[DO THIS]
Pull out every line below holding the word "pixels".

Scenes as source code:
--- begin ---
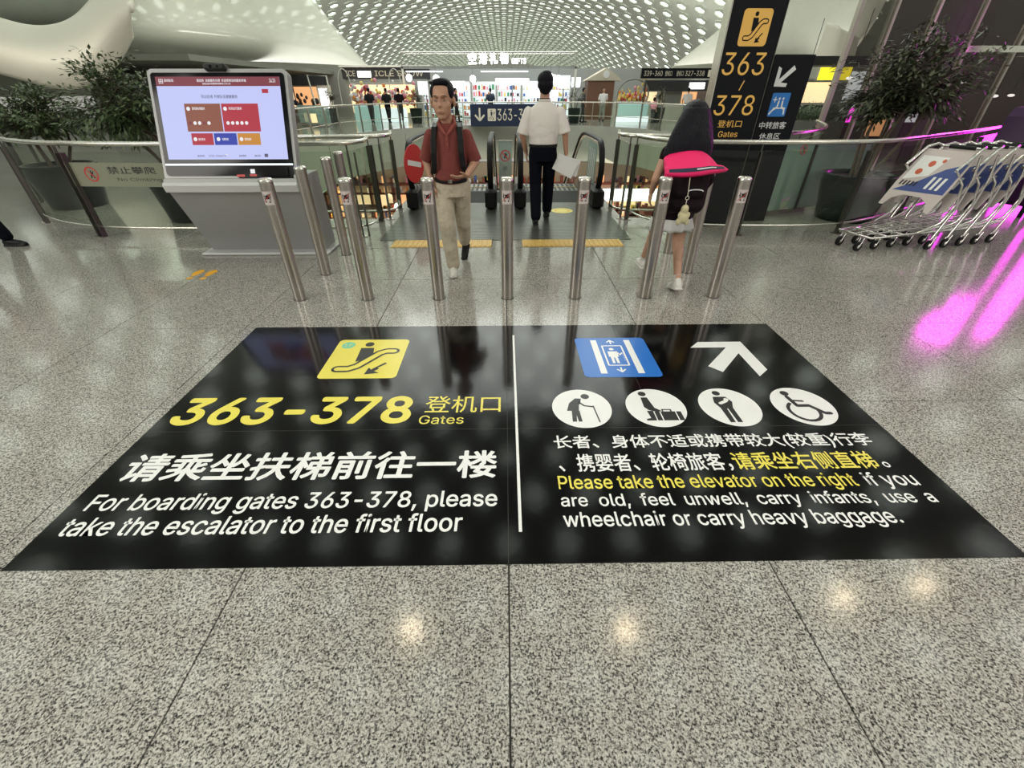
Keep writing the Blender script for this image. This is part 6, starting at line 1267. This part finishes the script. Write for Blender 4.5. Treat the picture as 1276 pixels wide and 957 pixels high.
patch('ceiling_funnel', [[(-16.22, 17.0, 3.78), (-15.09, 17.0, 3.38), (-14.27, 17.0, 3.18), (-13.39, 17.0, 3.24), (-12.64, 17.0, 3.51), (-11.95, 17.0, 4.0), (-10.98, 17.0, 4.22)], [(-15.44, 15.6, 2.84), (-14.24, 15.6, 2.64), (-13.28, 15.4, 2.45), (-12.41, 15.4, 2.42), (-11.45, 15.4, 2.74), (-10.79, 15.6, 3.24), (-10.49, 16.0, 3.4)], [(-16.81, 16.5, 2.25), (-15.52, 16.5, 2.01), (-14.7, 16.5, 1.77), (-13.73, 16.5, 1.52), (-12.61, 16.5, 1.74), (-11.88, 16.8, 2.3), (-11.34, 17.0, 2.92)]], 'shell2', 'cream white curved funnel shell above the far left trees', 'ceiling shell')
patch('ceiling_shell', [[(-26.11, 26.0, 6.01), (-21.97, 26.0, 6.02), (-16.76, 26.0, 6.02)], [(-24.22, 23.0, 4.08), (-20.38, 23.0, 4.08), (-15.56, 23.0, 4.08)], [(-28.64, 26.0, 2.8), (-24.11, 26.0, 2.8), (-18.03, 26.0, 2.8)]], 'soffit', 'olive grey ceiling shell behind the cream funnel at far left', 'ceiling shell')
patch('ceiling_shell', [[(18.86, 42.0, 7.64), (18.34, 43.0, 6.41), (16.75, 45.0, 4.76), (15.03, 48.0, 3.2)], [(19.05, 38.0, 7.07), (18.43, 38.0, 5.76), (17.57, 40.0, 4.4), (17.17, 45.0, 3.09)], [(20.03, 35.0, 6.63), (18.86, 34.0, 4.94), (18.31, 35.0, 3.84), (19.58, 40.0, 2.82)], [(20.36, 30.0, 5.91), (19.49, 29.0, 4.45), (18.81, 29.0, 3.1), (19.17, 31.0, 2.07)]], 'white', 'pale grey sloping ceiling shell right of the perforated ceiling', 'ceiling shell')
patch('ceiling_funnel', [[(14.03, 24.0, 4.0), (14.21, 23.0, 3.69), (15.67, 24.0, 3.48)], [(13.96, 24.0, 3.2), (14.35, 23.0, 2.89), (15.78, 24.0, 2.69)], [(14.0, 24.0, 2.49), (14.53, 23.0, 2.05), (15.82, 24.0, 1.86)]], 'shell2', 'small faceted white funnel beside the shorter black sign', 'ceiling shell')
# overhead downlights above the foreground, mirrored in the polished granite
for i, (x, y) in enumerate(DOWN):
    o = thing('downlight', ['leftmost', 'second from left', 'third from left', 'rightmost'][i] + ' of four warm downlights high above the foreground, mirrored in the granite', 'downlight', (x, y, 7.5), 0, 'overhead downlights')
    MB().m('steel').lathe([(.13, 0), (.15, .02), (.13, .22), (.05, .26)], 20).build('housing', None, o); MB().m('litlamp').lathe([(.002, -.004), (.12, -.003), (.12, .0)], 20).build('lamp', None, o); MB().m('steel_d').tube([(0, 0, .25), (0, 0, 5.5)], .012, 6).build('rod', None, o)
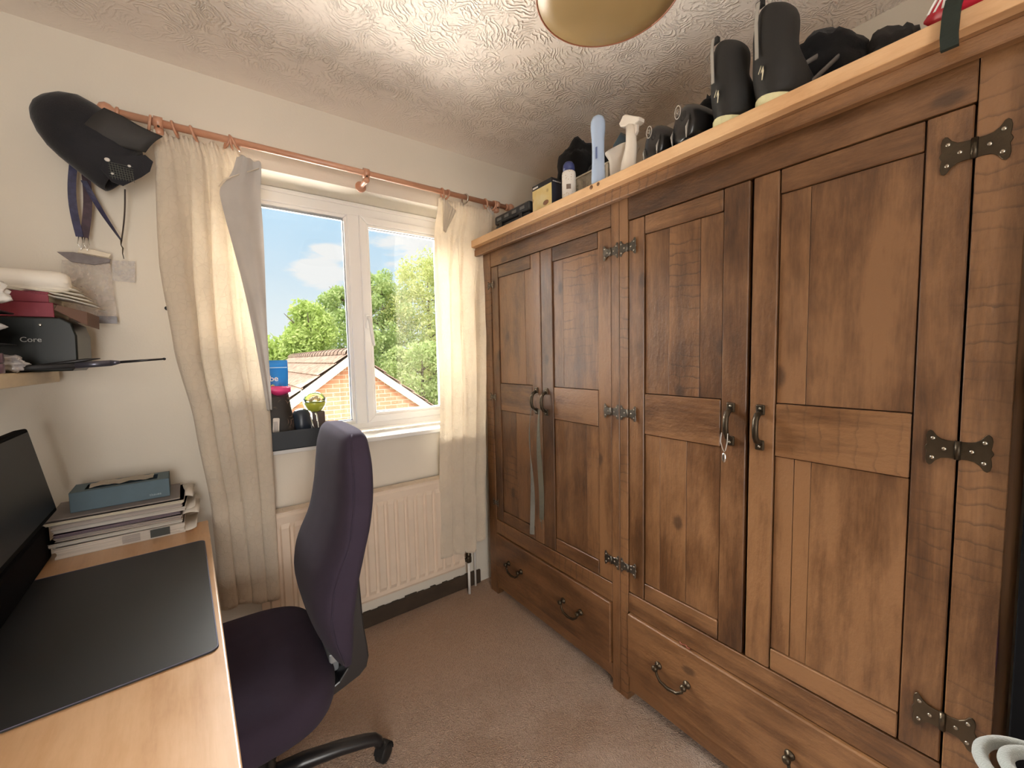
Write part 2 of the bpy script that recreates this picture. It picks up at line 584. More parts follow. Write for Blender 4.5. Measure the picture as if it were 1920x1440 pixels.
def cloth_mat(name, col, trans=0.5, weave=600.0, crinkle=0.0, sheer=0.0):
    m, g_, out = mat(name)
    tc = g_.n('ShaderNodeTexCoord').outputs['Object']
    c = g_.mix(g_.rng(g_.noise(tc, 8.0, 4.0, 0.6), 0.3, 0.7), tuple(x * 0.93 for x in col), col)
    d = g_.n('ShaderNodeBsdfDiffuse', i={0: c, 1: 0.5})
    t = g_.n('ShaderNodeBsdfTranslucent', i={0: c})
    h = g_.noise(tc, weave, 2.0, 0.5)
    if crinkle:
        # squarish crazed line pattern woven into the cloth
        v = g_.n('ShaderNodeTexVoronoi', feature='DISTANCE_TO_EDGE', distance='EUCLIDEAN',
                 i={'Vector': g_.vmath('MULTIPLY', tc, (1.2, 0.2, 1)), 'Scale': 42.0, 'Randomness': 0.75}).outputs[0]
        h = g_.math('ADD', g_.math('MULTIPLY', h, 0.25), g_.math('MULTIPLY', g_.rng(v, 0.0, 0.07, 1.0, 0.0), crinkle))
    b = g_.n('ShaderNodeBump', i={'Strength': 0.5, 'Distance': 0.0015, 'Height': h})
    g_.link(b.outputs[0], d.inputs['Normal'])
    g_.link(b.outputs[0], t.inputs['Normal'])
    mx = g_.n('ShaderNodeMixShader', i={0: trans, 1: d.outputs[0], 2: t.outputs[0]})
    last = mx.outputs[0]
    if sheer:
        tp = g_.n('ShaderNodeBsdfTransparent')
        last = g_.n('ShaderNodeMixShader', i={0: sheer, 1: last, 2: tp.outputs[0]}).outputs[0]
    g_.link(last, out.inputs[0])
    return m


curtain_m = cloth_mat('cream_crinkle_curtain', (0.86, 0.79, 0.68), 0.42, crinkle=1.0)
purple = simple('dark_purple_chair_fabric', (0.046, 0.036, 0.056), 0.97, sheen=0.04, bump=0.5, bscale=420, vary=0.08, spec=0.05, bdist=0.001)
# ================================================================== THE ROOM
X0, X1, Y0, Y1, ZC = -0.70, 1.80, -1.35, 1.957, 2.374
OX0, OX1, OZ0, OZ1, OY = 0.02, 1.15, 0.905, 2.075, 2.26

bm = new_bm(); box(bm, X0 - .1, X1 + .1, Y0 - .1, Y1 + .3, -0.12, 0.0); struct('floor', bm, carpet_m)
bm = new_bm(); box(bm, X0 - .1, X1 + .1, Y0 - .1, Y1 + .3, ZC, ZC + 0.12); struct('ceiling', bm, ceil_m)
bm = new_bm(); box(bm, X0 - .1, X0, Y0 - .1, Y1 + .3, 0, ZC); struct('wall_left', bm, wall_m)
bm = new_bm(); box(bm, X1, X1 + .1, Y0 - .1, Y1 + .3, 0, ZC); struct('wall_right', bm, wall_m)
bm = new_bm()                                   # the wall behind, with an opening added to let the fill lamp in
box(bm, 0.0, X1, Y0 - .1, Y0, 0, ZC)
box(bm, X0, 0.0, Y0 - .1, Y0, 2.1, ZC)
struct('wall_back', bm, wall_m)
bm = new_bm()
box(bm, X0, X0 + .04, Y0 - .11, Y0 + .015, 0, 2.16, .004)
box(bm, -.01, 0.05, Y0 - .11, Y0 + .015, 0, 2.16, .004)
box(bm, X0, 0.05, Y0 - .11, Y0 + .015, 2.09, 2.16, .004)
struct('fill_doorway', bm, gloss_white)  # lining of the opening added for the fill lamp
bm = new_bm()
box(bm, X0, OX0, Y1, OY, 0, ZC)
box(bm, OX1, X1, Y1, OY, 0, ZC)
box(bm, OX0, OX1, Y1, OY, 0, OZ0)
box(bm, OX0, OX1, Y1, OY, OZ1, ZC)
struct('wall_window', bm, wall_m)
bm = new_bm()
box(bm, X0, 1.17, Y1 - 0.014, Y1, 0, 0.078, 0.004, 1)
# flaked paint edge along the top of the dark board
for k in range(26):
    xx = X0 + 0.02 + k * 0.07
    box(bm, xx, xx + R.uniform(.03, .07), Y1 - 0.0145, Y1, 0.070, 0.078 + R.uniform(0.0, 0.006), 0.001)
struct('baseboard_window', bm, skirt_m)

# ------------------------------------------------------------------ window
win = bpy.data.objects.new('window_1', None)
COL.objects.link(win); win.location = (0.585, 2.16, 0.93); win['kind'] = 'structure'
FY0, FY1 = 2.130, 2.200


def bar_rect(bm, x0, x1, z0, z1, w, y0, y1, bev=0.006):
    """mitred-looking rectangular frame: two uprights and two rails"""
    if not isinstance(w, (list, tuple)):
        w = (w, w, w, w)              # left, right, bottom, top
    def quad(a, b, c, d):
        t = bmesh.new()
        lo = [t.verts.new((p[0], y0, p[1])) for p in (a, b, c, d)]
        hi_ = [t.verts.new((p[0], y1, p[1])) for p in (a, b, c, d)]
        t.faces.new(lo); t.faces.new(hi_[::-1])
        for k in range(4):
            t.faces.new([lo[k], lo[(k + 1) % 4], hi_[(k + 1) % 4], hi_[k]])
        bmesh.ops.recalc_face_normals(t, faces=t.faces)
        if bev:
            es = [e for e in t.edges if all(abs(v.co.y - y0) < 1e-6 for v in e.verts)]
            bmesh.ops.bevel(t, geom=es, offset=bev, segments=2, affect='EDGES', profile=0.5)
        _merge(bm, t, 0, False, None)
    xi0, xi1, zi0, zi1 = x0 + w[0], x1 - w[1], z0 + w[2], z1 - w[3]
    e = 0.0004
    quad((x0, z0), (xi0 - e, zi0 - e), (xi0 - e, zi1 + e), (x0, z1))
    quad((x1, z0), (x1, z1), (xi1 + e, zi1 + e), (xi1 + e, zi0 - e))
    quad((x0 + e, z0), (x1 - e, z0), (xi1, zi0), (xi0, zi0))
    quad((x0 + e, z1), (xi0, zi1), (xi1, zi1), (x1 - e, z1))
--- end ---
[WORKED SOLUTION]
Keep writing the Blender script for this image. This is part 6, starting at line 1267. This part finishes the script. Write for Blender 4.5. Treat the picture as 1276 pixels wide and 957 pixels high.
Write part 2 of the bpy script that recreates this picture. It picks up at line 584. More parts follow. Write for Blender 4.5. Measure the picture as if it were 1920x1440 pixels.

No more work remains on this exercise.